* [Brief]:
From the entries below, print exactly the span beginning with the line holding "What Blender Python" and ending with the line holding "RNG = np.random.default_rng(7)", endpoints included, and skip any pictures.
--- Data for the task ---
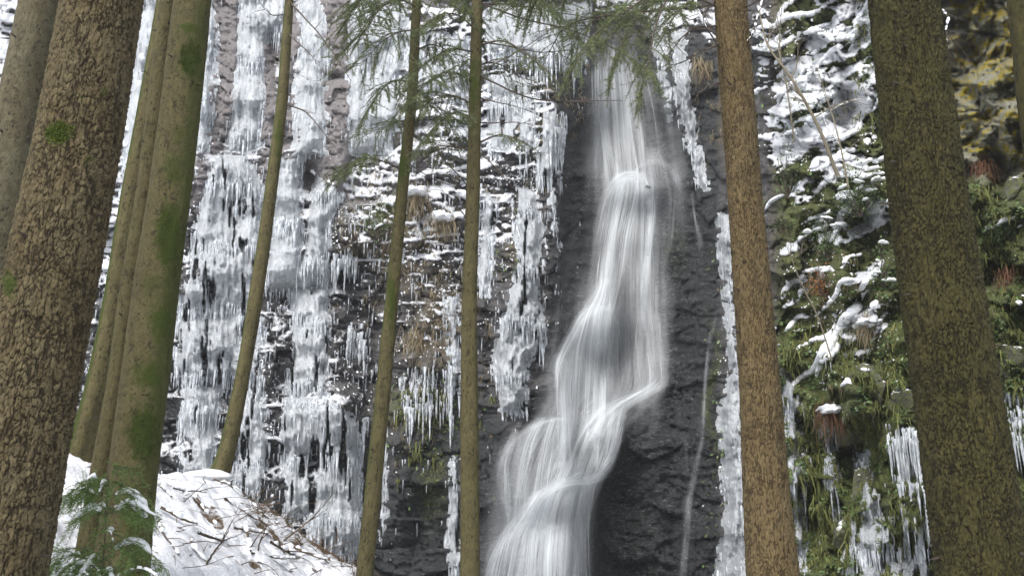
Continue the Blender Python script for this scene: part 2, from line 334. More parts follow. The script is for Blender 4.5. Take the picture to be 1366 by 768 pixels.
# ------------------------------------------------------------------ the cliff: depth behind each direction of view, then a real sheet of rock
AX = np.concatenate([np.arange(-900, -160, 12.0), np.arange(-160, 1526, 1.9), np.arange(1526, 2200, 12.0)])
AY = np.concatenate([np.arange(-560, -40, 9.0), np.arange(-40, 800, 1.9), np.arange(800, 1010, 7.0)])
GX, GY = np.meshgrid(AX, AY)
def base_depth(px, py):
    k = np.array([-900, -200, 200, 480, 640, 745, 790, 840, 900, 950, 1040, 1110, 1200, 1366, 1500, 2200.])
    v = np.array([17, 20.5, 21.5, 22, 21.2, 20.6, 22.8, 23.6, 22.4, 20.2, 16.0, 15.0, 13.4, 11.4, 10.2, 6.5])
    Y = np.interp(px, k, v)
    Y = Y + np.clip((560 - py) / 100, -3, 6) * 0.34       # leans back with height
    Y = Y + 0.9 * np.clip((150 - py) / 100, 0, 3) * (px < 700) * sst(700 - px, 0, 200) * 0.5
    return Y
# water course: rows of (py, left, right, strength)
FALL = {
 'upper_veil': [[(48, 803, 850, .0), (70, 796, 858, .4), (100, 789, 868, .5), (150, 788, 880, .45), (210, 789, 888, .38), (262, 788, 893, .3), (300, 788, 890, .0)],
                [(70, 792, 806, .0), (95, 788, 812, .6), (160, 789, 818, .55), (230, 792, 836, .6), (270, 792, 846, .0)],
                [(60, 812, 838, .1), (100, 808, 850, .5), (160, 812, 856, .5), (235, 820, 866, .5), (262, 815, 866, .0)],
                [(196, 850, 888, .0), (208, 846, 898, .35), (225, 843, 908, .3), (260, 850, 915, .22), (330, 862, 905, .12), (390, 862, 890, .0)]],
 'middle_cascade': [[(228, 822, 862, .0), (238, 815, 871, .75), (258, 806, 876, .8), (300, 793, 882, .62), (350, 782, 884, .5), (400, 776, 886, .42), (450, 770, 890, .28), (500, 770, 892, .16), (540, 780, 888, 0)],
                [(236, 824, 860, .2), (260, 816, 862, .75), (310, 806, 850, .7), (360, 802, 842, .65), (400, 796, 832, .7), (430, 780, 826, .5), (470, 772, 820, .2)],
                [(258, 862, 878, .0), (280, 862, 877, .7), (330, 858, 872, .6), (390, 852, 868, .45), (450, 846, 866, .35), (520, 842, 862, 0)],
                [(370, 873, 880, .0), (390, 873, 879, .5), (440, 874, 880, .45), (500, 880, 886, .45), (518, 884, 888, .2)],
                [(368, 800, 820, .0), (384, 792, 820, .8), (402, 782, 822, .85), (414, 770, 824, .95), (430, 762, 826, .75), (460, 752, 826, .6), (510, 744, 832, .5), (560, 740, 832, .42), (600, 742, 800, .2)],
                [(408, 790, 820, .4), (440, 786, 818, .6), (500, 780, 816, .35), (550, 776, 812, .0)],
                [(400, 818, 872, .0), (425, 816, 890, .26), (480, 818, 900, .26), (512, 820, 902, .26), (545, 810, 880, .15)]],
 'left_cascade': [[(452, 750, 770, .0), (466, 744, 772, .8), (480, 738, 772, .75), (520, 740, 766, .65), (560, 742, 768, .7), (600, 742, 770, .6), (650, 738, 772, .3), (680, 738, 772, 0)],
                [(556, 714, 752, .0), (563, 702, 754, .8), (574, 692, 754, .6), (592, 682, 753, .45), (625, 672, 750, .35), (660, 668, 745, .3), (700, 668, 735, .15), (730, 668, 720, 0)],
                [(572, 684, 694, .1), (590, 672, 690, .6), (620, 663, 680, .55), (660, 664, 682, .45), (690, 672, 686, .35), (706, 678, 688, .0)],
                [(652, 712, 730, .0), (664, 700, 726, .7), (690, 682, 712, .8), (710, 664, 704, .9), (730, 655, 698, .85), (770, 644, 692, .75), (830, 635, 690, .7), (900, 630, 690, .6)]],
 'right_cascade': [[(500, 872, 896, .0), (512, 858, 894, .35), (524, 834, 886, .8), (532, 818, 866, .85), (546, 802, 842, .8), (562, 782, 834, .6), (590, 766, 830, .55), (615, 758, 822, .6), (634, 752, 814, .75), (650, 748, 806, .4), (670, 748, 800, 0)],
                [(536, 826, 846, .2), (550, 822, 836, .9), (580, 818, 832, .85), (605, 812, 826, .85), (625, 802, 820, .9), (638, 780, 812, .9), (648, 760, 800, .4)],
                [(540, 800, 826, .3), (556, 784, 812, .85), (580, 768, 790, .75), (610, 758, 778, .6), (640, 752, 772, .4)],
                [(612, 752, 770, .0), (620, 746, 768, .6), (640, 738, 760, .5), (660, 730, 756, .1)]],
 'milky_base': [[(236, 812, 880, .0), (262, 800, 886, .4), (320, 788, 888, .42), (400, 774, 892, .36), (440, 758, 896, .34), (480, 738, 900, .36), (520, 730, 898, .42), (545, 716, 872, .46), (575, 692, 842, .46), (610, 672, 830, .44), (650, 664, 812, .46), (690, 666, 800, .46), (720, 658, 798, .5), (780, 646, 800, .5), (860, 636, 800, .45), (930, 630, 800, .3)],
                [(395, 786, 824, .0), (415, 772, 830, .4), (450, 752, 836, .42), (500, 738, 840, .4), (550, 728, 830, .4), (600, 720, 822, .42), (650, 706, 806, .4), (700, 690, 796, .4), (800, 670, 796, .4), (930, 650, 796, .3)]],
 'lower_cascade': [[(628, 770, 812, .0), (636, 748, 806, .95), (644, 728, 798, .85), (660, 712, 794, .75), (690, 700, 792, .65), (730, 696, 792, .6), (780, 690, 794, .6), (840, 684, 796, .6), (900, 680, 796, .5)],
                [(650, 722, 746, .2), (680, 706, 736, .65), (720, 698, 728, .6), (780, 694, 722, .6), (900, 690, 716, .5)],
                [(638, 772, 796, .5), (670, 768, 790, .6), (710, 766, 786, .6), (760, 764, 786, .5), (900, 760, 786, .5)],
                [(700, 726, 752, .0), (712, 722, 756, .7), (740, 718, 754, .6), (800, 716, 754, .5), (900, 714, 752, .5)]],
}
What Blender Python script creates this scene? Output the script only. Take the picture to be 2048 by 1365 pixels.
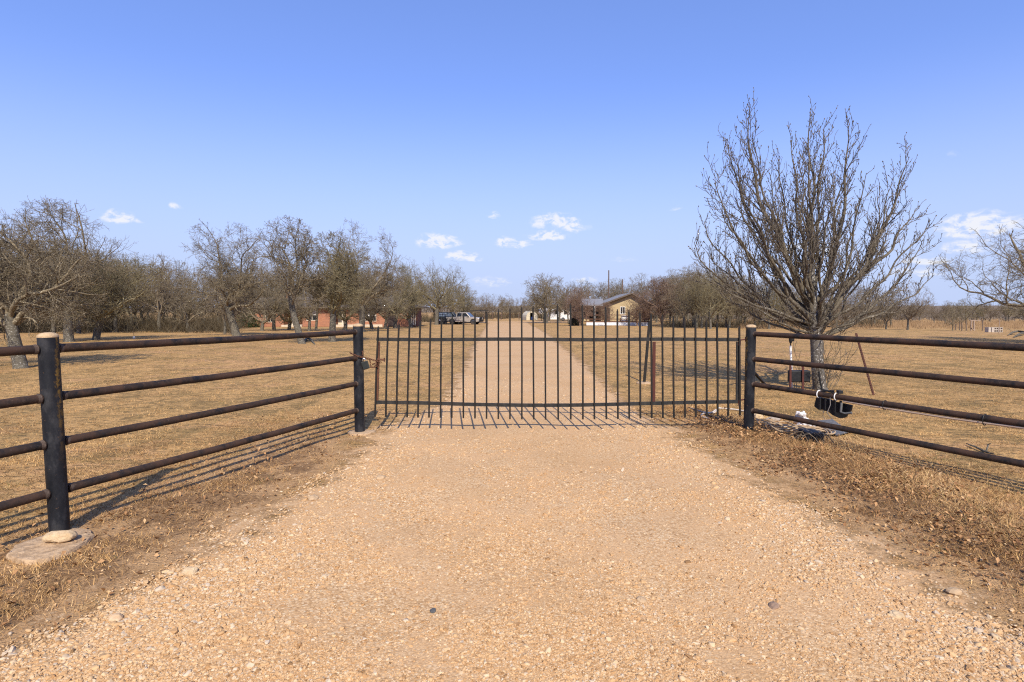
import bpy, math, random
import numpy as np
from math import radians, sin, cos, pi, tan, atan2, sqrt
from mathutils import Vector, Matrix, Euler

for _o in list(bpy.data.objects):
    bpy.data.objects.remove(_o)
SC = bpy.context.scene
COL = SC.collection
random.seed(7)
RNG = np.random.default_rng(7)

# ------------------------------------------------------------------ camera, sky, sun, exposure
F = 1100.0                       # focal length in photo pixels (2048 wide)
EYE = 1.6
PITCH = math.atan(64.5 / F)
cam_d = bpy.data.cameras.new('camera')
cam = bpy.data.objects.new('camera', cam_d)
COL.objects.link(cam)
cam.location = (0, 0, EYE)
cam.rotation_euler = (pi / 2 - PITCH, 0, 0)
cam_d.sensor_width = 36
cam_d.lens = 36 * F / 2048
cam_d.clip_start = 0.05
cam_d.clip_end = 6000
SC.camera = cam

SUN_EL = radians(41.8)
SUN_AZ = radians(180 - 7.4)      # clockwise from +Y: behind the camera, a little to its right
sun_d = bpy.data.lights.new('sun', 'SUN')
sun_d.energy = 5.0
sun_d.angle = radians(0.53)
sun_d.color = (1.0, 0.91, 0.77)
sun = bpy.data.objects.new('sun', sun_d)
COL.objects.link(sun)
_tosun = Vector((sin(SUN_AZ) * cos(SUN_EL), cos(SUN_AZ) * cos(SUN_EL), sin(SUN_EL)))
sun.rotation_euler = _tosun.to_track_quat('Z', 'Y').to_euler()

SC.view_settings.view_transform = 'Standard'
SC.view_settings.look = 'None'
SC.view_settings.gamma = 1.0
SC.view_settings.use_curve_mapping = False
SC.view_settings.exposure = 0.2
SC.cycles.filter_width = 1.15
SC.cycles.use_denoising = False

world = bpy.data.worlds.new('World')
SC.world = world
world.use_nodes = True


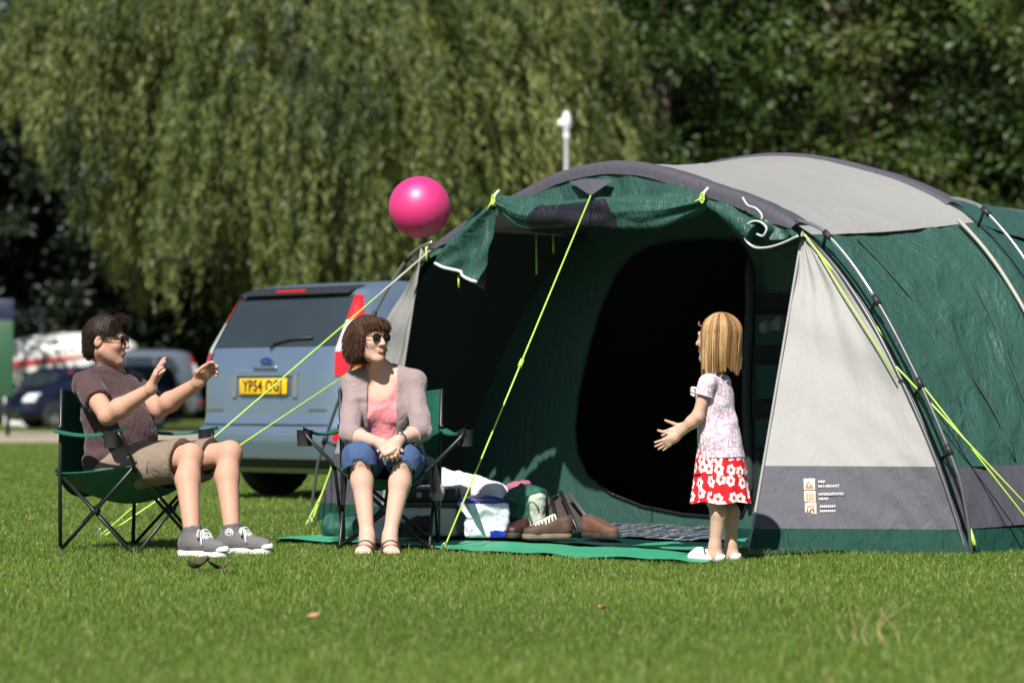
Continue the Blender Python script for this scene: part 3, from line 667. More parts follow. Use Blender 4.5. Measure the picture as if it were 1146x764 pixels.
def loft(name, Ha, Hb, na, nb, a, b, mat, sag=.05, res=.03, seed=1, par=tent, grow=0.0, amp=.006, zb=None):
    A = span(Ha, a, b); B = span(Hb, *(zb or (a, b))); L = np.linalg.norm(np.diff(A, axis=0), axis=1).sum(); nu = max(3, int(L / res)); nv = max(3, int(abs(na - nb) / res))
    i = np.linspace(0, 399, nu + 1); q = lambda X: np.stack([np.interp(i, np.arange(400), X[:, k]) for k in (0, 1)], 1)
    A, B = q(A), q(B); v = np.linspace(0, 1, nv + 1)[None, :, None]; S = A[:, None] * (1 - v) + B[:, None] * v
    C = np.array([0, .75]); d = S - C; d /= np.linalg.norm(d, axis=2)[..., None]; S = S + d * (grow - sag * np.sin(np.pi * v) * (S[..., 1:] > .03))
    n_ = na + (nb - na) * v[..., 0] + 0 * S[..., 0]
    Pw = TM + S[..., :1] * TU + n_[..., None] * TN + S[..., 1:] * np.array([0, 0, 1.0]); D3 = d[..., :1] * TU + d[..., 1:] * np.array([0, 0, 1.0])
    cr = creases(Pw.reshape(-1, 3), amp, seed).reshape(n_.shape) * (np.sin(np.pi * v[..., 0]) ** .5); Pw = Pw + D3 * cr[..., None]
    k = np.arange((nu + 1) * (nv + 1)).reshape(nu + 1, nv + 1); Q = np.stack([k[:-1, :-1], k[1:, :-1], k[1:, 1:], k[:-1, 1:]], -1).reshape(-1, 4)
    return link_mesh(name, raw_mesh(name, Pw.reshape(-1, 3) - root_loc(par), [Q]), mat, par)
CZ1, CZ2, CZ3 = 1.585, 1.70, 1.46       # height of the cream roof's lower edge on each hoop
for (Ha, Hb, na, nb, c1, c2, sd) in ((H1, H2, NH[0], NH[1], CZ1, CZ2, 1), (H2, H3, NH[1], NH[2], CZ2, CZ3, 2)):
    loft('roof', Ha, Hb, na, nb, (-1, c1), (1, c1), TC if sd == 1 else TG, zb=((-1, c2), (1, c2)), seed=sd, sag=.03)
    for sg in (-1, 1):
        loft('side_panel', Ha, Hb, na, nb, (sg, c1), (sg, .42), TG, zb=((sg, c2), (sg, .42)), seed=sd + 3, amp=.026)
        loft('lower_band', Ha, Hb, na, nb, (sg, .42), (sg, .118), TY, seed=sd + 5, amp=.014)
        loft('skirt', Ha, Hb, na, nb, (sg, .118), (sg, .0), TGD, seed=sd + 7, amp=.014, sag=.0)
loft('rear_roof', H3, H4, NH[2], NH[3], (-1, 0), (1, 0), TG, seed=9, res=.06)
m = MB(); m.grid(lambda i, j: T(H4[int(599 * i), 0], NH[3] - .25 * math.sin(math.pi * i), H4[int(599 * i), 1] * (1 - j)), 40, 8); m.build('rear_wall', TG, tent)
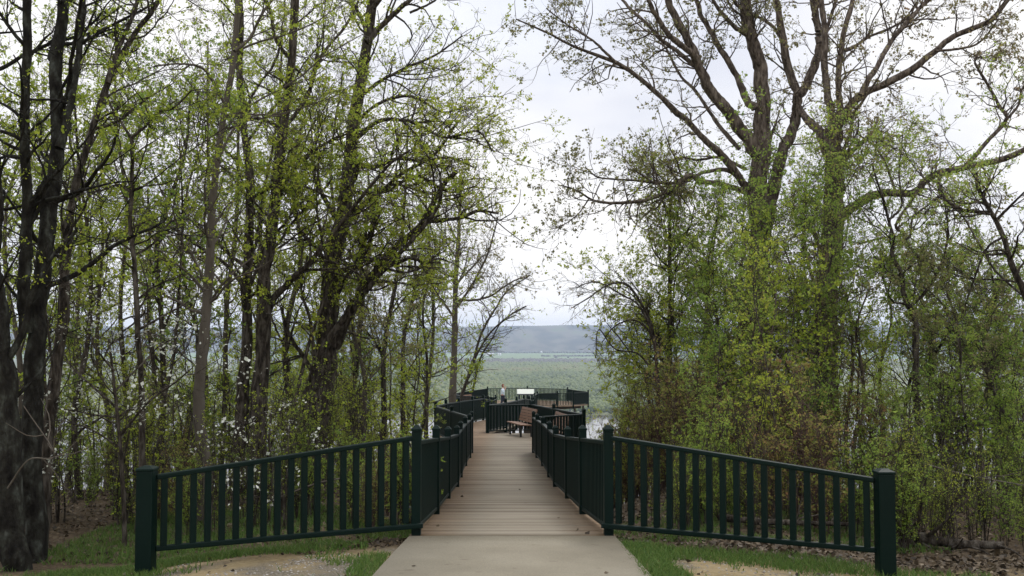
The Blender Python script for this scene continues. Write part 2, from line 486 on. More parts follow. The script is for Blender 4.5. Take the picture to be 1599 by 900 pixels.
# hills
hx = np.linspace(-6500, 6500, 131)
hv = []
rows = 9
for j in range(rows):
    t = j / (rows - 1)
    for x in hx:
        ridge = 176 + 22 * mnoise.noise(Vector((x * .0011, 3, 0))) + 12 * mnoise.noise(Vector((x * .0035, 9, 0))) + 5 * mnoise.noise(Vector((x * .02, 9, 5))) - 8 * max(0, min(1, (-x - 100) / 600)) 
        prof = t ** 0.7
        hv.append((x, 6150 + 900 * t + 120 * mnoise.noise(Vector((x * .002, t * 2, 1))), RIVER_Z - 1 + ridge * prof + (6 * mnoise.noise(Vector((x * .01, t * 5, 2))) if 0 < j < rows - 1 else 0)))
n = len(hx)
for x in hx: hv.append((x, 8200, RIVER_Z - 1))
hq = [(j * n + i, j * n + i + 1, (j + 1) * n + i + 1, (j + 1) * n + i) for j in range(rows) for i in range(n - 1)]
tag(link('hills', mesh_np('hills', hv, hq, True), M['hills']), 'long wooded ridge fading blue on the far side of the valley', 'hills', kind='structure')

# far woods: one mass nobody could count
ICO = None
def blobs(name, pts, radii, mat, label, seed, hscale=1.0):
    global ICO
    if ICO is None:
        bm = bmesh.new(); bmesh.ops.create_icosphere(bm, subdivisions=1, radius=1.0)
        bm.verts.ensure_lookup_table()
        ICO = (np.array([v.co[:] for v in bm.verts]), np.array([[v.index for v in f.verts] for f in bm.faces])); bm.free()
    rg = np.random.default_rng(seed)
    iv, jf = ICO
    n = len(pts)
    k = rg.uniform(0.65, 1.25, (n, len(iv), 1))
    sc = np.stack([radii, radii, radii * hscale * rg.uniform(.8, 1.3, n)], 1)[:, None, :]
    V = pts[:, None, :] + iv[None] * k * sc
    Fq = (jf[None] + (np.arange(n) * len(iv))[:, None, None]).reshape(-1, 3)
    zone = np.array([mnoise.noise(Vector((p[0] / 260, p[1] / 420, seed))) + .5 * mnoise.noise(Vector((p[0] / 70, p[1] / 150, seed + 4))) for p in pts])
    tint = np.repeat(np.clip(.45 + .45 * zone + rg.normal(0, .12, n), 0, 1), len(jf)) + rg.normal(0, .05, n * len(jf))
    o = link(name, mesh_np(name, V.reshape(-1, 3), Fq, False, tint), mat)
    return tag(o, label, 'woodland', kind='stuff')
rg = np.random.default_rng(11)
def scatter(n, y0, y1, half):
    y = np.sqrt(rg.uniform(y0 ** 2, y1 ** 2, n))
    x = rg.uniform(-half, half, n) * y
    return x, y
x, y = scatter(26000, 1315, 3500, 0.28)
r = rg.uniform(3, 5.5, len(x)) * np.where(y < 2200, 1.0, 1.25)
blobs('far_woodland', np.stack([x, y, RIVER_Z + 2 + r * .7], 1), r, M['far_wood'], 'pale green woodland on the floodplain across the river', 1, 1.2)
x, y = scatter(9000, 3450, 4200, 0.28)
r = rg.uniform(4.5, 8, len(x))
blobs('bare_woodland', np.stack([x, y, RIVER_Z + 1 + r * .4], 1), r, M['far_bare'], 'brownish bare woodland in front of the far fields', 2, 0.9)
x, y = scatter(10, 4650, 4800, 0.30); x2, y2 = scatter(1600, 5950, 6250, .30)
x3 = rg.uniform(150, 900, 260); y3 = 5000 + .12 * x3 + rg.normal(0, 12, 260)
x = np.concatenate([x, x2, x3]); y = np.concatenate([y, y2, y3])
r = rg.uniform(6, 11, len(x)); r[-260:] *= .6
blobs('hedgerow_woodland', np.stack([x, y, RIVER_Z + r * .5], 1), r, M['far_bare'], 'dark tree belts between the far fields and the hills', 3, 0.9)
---
* [Solution for this problem]:
What Blender Python script creates this scene? Output the script only. Take the picture to be 2048 by 1365 pixels.
import bpy, math, random
import numpy as np
from math import radians, sin, cos, pi, tan, atan2, sqrt
from mathutils import Vector, Matrix, Euler

for _o in list(bpy.data.objects):
    bpy.data.objects.remove(_o)
SC = bpy.context.scene
COL = SC.collection
random.seed(7)
RNG = np.random.default_rng(7)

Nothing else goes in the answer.